Nasdaq also serves similar client segments in terms of exchange, clearinghouse and surveillance software. A spokesman for Nasdaq says that the company will be integrated with its existing Market Technology business, which effectively serves as its vendor arm.

“Cinnober’s technology, talent, and development capabilities will enable Nasdaq to accelerate strategic initiatives to both extend the breadth and depth of the market infrastructure technology stack and expand into new industries—including segments outside of capital markets,” Lars Ottersgård, head of Market Technology at Nasdaq, tells WatersTechnology. “Cinnober’s client base will also expand Nasdaq’s robust ecosystem of capital markets constituents and further deliver its technology to the markets.”

Under the terms of the revised offer, Nasdaq will pay SEK 87 ($9.62) in cash for each share, and SEK 121 ($13.37) in cash for each warrant. Initially, Nasdaq had offered SEK 75 ($8.29) per share and SEK 85 ($9.39) per warrant. Under the terms of the revised offer, the deadline for acceptance was also extended to January 9, 2019.

With the 91-percent mark reached, Nasdaq says it will commence a settlement on January 17 and initiate a compulsory purchase of any outstanding shares—however, it will allow shareholders who have not yet tendered their holdings to redeem them under the revised offer until January 30. Following that process, Nasdaq will delist Cinnober from Nasdaq First North, their Stockholm-based venue that is part of Nasdaq Nordic.

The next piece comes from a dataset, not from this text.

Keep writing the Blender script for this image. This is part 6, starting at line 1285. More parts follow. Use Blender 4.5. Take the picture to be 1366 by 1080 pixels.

One possible hurdle remains in the form of a review being conducted by the Competition and Markets Authority (CMA), the UK’s antitrust body. The CMA is currently assessing the deal to determine whether it will initiate an in-depth investigation of competition concerns relating to Cinnober’s acquisition, known as a Phase II inquiry.

If the CMA decides that the deal is anticompetitive, Nasdaq could be forced to divest elements of Cinnober’s business as a remedy to regulatory concerns. Sources indicate that this could include Cinnober’s surveillance business, which directly competes with Nasdaq’s popular Smarts platform, and which was brought into the Cinnober stable after its 2017 acquisition of Ancoa.

However, while the CMA is not due to publish a decision until February 9, Nasdaq took the unusual step of removing the successful outcome of regulatory investigations, such as the CMA’s inquiry, as a precondition for the closure of the deal in its revised offer. Sources close to both firms say that this suggests they are confident of a positive outcome.